_To be done_. Reproduce the complete listing without any deviation.

----

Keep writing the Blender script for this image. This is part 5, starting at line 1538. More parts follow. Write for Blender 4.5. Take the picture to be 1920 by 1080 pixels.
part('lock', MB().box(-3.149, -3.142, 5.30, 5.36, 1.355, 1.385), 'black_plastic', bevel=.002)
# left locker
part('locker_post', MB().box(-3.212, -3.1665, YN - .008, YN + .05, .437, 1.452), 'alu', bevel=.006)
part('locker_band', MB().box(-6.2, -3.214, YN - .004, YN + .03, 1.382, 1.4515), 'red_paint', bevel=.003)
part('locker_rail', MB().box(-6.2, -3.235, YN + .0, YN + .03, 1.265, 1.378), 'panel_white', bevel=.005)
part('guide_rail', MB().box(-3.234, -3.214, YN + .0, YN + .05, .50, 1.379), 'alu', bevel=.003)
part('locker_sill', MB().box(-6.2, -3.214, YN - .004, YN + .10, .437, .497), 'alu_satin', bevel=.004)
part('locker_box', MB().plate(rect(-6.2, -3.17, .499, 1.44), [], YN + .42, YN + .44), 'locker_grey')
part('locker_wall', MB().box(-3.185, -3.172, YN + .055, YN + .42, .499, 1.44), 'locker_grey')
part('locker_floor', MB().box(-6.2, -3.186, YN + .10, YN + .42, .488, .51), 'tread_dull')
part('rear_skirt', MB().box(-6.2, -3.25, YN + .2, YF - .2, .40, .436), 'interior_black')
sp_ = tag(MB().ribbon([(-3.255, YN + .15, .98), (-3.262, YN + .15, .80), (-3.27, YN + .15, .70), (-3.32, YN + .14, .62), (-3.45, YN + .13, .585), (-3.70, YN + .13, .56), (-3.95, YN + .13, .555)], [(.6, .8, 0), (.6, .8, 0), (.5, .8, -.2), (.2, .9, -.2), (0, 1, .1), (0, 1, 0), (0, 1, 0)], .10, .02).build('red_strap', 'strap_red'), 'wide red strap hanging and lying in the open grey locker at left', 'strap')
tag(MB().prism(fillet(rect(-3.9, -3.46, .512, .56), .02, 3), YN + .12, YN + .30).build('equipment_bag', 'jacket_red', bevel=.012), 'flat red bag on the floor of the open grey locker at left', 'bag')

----

_Answer_.
Keep writing the Blender script for this image. This is part 5, starting at line 1538. More parts follow. Write for Blender 4.5. Take the picture to be 1920 by 1080 pixels.
part('lock', MB().box(-3.149, -3.142, 5.30, 5.36, 1.355, 1.385), 'black_plastic', bevel=.002)
# left locker
part('locker_post', MB().box(-3.212, -3.1665, YN - .008, YN + .05, .437, 1.452), 'alu', bevel=.006)
part('locker_band', MB().box(-6.2, -3.214, YN - .004, YN + .03, 1.382, 1.4515), 'red_paint', bevel=.003)
part('locker_rail', MB().box(-6.2, -3.235, YN + .0, YN + .03, 1.265, 1.378), 'panel_white', bevel=.005)
part('guide_rail', MB().box(-3.234, -3.214, YN + .0, YN + .05, .50, 1.379), 'alu', bevel=.003)
part('locker_sill', MB().box(-6.2, -3.214, YN - .004, YN + .10, .437, .497), 'alu_satin', bevel=.004)
part('locker_box', MB().plate(rect(-6.2, -3.17, .499, 1.44), [], YN + .42, YN + .44), 'locker_grey')
part('locker_wall', MB().box(-3.185, -3.172, YN + .055, YN + .42, .499, 1.44), 'locker_grey')
part('locker_floor', MB().box(-6.2, -3.186, YN + .10, YN + .42, .488, .51), 'tread_dull')
part('rear_skirt', MB().box(-6.2, -3.25, YN + .2, YF - .2, .40, .436), 'interior_black')
sp_ = tag(MB().ribbon([(-3.255, YN + .15, .98), (-3.262, YN + .15, .80), (-3.27, YN + .15, .70), (-3.32, YN + .14, .62), (-3.45, YN + .13, .585), (-3.70, YN + .13, .56), (-3.95, YN + .13, .555)], [(.6, .8, 0), (.6, .8, 0), (.5, .8, -.2), (.2, .9, -.2), (0, 1, .1), (0, 1, 0), (0, 1, 0)], .10, .02).build('red_strap', 'strap_red'), 'wide red strap hanging and lying in the open grey locker at left', 'strap')
tag(MB().prism(fillet(rect(-3.9, -3.46, .512, .56), .02, 3), YN + .12, YN + .30).build('equipment_bag', 'jacket_red', bevel=.012), 'flat red bag on the floor of the open grey locker at left', 'bag')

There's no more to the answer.